Moby Dylan
Può capitare a tutti di copiare, nella vita. Tranne che a un premio Nobel per la letteratura, e proprio nella stesura del discorso che lo consacra tale. Invece pare che a Bob Dylan sia riuscito anche questo capolavoro. La sua orazione di ringraziamento per i parrucconi scandinavi che lo hanno preferito a gente come Philip Roth contiene frasi riprese di sana pianta dal Moby Dick di Hermann Melville. E neppure dall’originale, che almeno presupporrebbe lo sforzo di una rilettura, ma da un bignami agevolmente rintracciabile su Internet.
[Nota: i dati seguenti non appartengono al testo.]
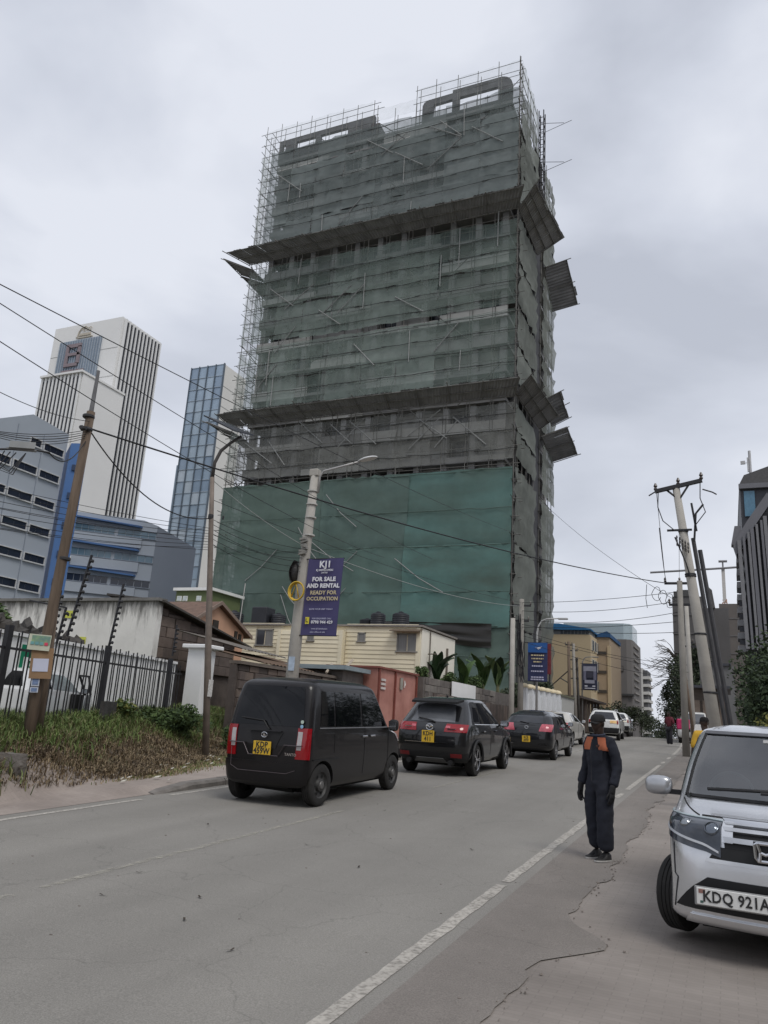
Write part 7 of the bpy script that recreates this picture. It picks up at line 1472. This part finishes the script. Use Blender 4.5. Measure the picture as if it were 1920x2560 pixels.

Si cominciano a capire le ragioni del ritardo con cui Dylan ha consegnato il discorso alla giuria: stava aspettando la liberatoria dal capitano Achab.
Ma nemmeno un uomo così presuntuoso da credersi Bob Dylan può clonare Moby Dick e pensare di farla franca. Nell’era del web, poi, dove basta un clic per incrociare qualsiasi testo. Più che leggerezza, una scelta del genere rivela sciatteria e menefreghismo. Però quanto è dura per certi eterni ragazzi degli anni Sessanta dovere ammettere che il loro idolo si comporta come Melania Trump. La poveretta era stata messa in croce dai nasini arricciati dell’intellighenzia americana per avere scopiazzato un discorso di Michelle Obama. Eppure oggi gli stessi nasini arricciati difendono Dylan dicendo — come un professore della George Washington University — che «si è limitato a riscrivere alcuni passaggi». Il Maestro non copia. Riscrive. E se fosse pure lui un po’ cialtrone? La risposta soffia nel vento, diceva una sua canzone. Ma forse era di Melville.